There's nothing large or gestural about Anthony Biggs's production, except Stubbs's headlong rush to furious anger and frustration with decidedly mixed results. It's a brave and compelling performance but somehow "manufactured," too, her voice gushing like a geyser and with a fake moment of elemental submission when she pours water over her head and messes her eye make-up to look like Alice Cooper.

But what a play! And not seen in London since this same fluent translation by the late Michael Meyer fuelled Adrian Noble's fine 1997 production with Robert Glenister and Joanne Pearce.

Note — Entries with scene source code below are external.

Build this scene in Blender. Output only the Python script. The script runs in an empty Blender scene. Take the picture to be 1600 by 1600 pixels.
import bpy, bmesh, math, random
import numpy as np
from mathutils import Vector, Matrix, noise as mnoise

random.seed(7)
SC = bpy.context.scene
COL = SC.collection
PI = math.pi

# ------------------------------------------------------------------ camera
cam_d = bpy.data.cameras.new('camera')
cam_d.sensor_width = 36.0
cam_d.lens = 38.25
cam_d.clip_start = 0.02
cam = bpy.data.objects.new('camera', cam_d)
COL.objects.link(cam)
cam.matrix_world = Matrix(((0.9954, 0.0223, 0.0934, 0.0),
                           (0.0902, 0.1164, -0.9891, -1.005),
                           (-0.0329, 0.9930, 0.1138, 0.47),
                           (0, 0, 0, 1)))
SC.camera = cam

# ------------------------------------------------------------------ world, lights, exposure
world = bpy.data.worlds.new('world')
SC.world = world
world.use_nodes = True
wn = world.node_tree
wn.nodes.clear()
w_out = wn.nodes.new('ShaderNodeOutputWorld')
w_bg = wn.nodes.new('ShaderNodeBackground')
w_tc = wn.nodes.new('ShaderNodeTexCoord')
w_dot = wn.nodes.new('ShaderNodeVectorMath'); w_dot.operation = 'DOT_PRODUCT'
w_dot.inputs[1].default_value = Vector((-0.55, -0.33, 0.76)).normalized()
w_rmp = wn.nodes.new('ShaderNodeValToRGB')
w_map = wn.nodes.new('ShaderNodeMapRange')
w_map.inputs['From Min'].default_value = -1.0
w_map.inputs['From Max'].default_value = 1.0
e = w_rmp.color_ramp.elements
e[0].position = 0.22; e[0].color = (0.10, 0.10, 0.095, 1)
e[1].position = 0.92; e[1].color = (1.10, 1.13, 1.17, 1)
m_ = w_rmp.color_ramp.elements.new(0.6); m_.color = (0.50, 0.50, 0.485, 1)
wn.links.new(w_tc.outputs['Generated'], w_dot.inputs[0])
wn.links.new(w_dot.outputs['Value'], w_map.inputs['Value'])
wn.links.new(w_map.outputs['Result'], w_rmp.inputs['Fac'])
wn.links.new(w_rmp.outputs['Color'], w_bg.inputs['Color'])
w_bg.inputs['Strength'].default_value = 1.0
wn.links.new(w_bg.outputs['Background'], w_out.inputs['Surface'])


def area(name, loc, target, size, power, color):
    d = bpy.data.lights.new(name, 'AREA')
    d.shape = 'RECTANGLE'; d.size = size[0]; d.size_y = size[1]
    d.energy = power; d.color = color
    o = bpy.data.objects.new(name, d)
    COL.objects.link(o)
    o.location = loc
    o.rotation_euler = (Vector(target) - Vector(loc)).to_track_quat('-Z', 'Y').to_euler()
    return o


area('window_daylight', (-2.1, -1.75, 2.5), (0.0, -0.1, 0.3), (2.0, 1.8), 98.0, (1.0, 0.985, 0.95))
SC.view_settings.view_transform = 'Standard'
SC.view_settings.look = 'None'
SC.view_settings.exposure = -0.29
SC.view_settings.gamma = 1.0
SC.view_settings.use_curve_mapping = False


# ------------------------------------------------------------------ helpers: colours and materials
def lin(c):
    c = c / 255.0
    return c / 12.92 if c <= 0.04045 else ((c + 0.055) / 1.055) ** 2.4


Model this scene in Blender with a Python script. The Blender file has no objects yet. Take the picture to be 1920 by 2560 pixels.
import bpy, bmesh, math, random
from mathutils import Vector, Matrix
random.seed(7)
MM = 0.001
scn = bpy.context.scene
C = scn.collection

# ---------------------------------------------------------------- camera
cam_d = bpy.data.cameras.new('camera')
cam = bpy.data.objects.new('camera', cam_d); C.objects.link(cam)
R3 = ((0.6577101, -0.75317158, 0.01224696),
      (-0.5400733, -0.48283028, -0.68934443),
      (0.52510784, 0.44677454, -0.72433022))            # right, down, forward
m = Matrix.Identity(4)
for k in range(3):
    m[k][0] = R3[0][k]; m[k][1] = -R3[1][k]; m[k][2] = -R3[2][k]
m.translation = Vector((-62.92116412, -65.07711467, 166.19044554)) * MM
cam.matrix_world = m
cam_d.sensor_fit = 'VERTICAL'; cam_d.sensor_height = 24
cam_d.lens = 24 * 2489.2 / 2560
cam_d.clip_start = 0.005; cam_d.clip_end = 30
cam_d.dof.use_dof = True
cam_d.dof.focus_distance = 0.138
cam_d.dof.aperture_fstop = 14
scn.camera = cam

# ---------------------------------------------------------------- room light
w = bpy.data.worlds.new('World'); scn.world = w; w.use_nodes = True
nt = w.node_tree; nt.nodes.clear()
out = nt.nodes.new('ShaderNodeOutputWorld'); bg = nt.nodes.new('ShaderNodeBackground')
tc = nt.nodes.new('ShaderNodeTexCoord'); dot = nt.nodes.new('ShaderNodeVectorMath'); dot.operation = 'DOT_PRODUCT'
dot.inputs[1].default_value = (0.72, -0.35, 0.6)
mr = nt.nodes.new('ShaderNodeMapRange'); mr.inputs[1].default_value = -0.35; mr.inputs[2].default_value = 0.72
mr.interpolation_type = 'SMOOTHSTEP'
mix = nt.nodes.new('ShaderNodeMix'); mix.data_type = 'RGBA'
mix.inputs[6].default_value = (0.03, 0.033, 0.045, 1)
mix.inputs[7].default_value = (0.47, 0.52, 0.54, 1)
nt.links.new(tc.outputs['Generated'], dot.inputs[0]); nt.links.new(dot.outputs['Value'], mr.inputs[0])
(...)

Both married protagonists clear the air by demolishing the "living wall" of their own child. It's only the guilt on both sides, especially on Alfred's, that propels them to any sort of emotional compromise. And the figure of the child-snatching Rat Woman (Doreen Mantle) hovers as ominously as any other spiritual agency in all of Ibsen.

She could seem absurd, but she doesn't, as everyone acknowledges her metaphorical potency, not least Jonathan Cullen's thunderstruck Alfred, whose life work, The Responsibility of Man, has ensured he forgot about his own. Little Eyolf was destined to be his "practical" on the project, and he's punished for this very modern hubris.

I'm not sure how convinced we can be by the play's conclusion, but the performances are surely right to indicate some form of redemption, if not closure.